Denn wenn ich jetzt auf dem Hügel sitze und auf die Stadt runterschaue, das Gras unter meinen Beinen spüre und der Geruch von Freiheit in der Luft liegt, wird die Stimme „Bitte geh“ in meinem Kopf immer leiser, bis sie im Moment sogar ganz verstummt. Denn ich bin angetrieben von dem Gedanken: Wenn ich jetzt mit all dem Schmerz und der Verzweiflung glücklich sein kann, dann werde ich, wenn du gegangen bist, vor Fröhlichkeit fast explodieren.

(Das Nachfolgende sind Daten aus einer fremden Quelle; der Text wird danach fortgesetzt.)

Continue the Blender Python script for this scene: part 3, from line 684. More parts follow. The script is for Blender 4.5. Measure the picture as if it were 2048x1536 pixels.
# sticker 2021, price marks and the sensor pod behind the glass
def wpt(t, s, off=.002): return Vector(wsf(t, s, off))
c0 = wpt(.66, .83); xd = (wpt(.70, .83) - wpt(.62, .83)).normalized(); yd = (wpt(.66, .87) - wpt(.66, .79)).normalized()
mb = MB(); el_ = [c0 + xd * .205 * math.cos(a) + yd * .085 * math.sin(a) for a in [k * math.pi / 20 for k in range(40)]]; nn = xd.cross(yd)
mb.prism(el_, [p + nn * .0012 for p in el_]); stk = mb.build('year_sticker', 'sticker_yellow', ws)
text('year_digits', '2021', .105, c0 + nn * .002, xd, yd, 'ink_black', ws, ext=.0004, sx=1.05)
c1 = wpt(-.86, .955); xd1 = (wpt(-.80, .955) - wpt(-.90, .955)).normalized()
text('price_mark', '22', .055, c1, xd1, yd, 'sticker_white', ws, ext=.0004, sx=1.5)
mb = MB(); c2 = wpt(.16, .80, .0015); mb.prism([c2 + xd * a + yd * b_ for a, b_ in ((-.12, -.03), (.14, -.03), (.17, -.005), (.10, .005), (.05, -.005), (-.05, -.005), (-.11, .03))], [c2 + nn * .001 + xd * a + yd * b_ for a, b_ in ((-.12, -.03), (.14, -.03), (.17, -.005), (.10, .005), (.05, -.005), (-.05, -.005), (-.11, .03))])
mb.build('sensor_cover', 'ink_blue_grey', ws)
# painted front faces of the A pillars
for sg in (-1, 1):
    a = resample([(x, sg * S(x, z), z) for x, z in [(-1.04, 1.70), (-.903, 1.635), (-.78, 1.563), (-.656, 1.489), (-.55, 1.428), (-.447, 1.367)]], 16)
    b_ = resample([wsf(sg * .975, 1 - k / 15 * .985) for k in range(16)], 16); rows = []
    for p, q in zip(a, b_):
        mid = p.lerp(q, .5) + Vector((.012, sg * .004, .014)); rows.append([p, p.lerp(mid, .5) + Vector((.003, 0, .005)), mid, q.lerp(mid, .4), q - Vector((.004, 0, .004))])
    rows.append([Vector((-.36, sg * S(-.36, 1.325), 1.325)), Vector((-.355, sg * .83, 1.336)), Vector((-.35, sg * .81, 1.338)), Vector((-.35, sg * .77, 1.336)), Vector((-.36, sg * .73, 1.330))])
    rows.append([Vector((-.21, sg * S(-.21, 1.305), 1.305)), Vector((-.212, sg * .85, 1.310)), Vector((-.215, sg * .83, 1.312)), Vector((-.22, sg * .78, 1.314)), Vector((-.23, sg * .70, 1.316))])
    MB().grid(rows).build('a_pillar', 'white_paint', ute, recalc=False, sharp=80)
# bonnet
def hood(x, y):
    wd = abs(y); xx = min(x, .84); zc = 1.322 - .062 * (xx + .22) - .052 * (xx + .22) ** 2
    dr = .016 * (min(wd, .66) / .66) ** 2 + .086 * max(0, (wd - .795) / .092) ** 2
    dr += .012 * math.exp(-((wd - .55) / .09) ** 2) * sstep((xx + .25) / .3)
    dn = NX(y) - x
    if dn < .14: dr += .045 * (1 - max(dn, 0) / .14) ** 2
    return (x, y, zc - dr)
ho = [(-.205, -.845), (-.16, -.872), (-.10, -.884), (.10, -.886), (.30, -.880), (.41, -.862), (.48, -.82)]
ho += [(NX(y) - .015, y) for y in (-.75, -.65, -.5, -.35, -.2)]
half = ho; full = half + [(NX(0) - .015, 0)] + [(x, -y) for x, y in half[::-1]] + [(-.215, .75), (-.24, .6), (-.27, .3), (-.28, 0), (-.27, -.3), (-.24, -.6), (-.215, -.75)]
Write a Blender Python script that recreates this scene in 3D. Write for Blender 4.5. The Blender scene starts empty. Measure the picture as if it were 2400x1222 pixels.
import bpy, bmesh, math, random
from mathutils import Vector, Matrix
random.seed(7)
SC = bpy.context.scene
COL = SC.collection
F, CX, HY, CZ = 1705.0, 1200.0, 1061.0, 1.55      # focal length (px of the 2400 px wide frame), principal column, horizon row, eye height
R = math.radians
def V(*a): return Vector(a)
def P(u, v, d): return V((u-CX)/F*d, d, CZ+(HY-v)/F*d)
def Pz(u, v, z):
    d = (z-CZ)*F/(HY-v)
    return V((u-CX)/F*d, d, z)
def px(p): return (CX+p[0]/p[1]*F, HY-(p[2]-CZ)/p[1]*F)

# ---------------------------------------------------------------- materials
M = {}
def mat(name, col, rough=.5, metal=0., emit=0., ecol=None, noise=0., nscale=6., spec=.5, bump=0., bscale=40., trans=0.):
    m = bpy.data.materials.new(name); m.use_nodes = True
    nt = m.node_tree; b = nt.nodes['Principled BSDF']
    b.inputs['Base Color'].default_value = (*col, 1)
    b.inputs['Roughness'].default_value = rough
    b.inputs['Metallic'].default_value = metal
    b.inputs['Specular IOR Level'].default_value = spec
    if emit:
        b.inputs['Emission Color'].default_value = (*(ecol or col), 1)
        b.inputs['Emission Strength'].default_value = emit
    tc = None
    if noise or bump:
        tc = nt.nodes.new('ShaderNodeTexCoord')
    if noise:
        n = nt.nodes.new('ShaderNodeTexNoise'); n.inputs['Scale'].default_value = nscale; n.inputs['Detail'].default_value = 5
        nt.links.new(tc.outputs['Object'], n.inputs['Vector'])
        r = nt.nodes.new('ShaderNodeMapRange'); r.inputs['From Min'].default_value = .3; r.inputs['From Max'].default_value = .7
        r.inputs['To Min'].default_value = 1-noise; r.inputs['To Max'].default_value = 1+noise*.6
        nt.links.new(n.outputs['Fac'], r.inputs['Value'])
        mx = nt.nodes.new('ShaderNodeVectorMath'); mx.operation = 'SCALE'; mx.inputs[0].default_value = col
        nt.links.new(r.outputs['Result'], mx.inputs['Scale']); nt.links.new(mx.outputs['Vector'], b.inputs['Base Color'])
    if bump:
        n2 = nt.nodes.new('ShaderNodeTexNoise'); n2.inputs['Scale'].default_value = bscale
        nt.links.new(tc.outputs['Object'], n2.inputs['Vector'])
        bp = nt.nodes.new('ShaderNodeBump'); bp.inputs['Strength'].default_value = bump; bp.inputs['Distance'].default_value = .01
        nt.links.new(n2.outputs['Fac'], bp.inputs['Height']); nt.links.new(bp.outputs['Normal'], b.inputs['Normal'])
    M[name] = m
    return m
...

Vielleicht musst du nicht verschwinden, damit das Leben wieder Spaß macht. Im Gegenteil, vielleicht muss ich lernen zu akzeptieren, wie du mich verändert hast. Du warst immer mein Gegner, den ich versuchte aus meinem Körper zu verbannen, weil es zu sehr wehtat daran zu denken, was hätte sein können und wer ich jetzt wäre, wenn du dich nie so achtlos in mein Leben geschlichen hättest. Aber woher will ich denn wissen, ob ich diese Person nicht viel weniger mögen würde. Denn eigentlich habe ich mich gern so wie ich bin. Doch dein Dasein hält mich davon ab, dass ich mir diesen Satz wirklich abkaufe. Was soll man tun, auf wen soll man wütend sein, wem die Schuld geben, wenn man, wie früher, einfach wieder durch die Luft fliegen möchte, doch jedes Mal, wenn man zum Sprung ansetzt, merkt, dass Gewichte, so schwer wie Eisen, an einem hängen, die einen fesseln und in der eigenen Verzweiflung festhalten.
„Alles wäre gut ohne dich“ höre ich mich denken, aber wäre es das wirklich? Wer weiß, welche anderen Lasten ich auch sonst auf meinen Schultern tragen müsste. Kleinere, aber ohne dich zu kennen kämen sie mir wahrscheinlich genauso schwer vor. Doch all das bringt nichts, denn ich bin schon so erschöpft. Ich kann nicht mehr. Ich will wieder normal sein. Ich weiß, was ich brauche um glücklich zu sein, was mich alle Sorgen vergessen lassen würde und für wenigstens ein paar Minuten meine Gedanken, die meinen Kopf erdrücken wie dunkler Nebel, ausschalten könnte, aber du verbietest es mir.
„Bitte geh.“
Noch ist es nicht so weit, dass ich mich ganz von dir verabschieden darf, aber ich kann das Licht am Ende des Tunnels schon sehen. Dieser kleine Sonnenstrahl, der es an den nötigsten Tagen schafft, meinen ganzen Körper zu erfüllen und der mich zum Weiterkämpfen bewegt und mir zuflüstert, dass ich nicht aufgeben darf, denn hinter diesem Tunnel bin ich endlich frei von dir.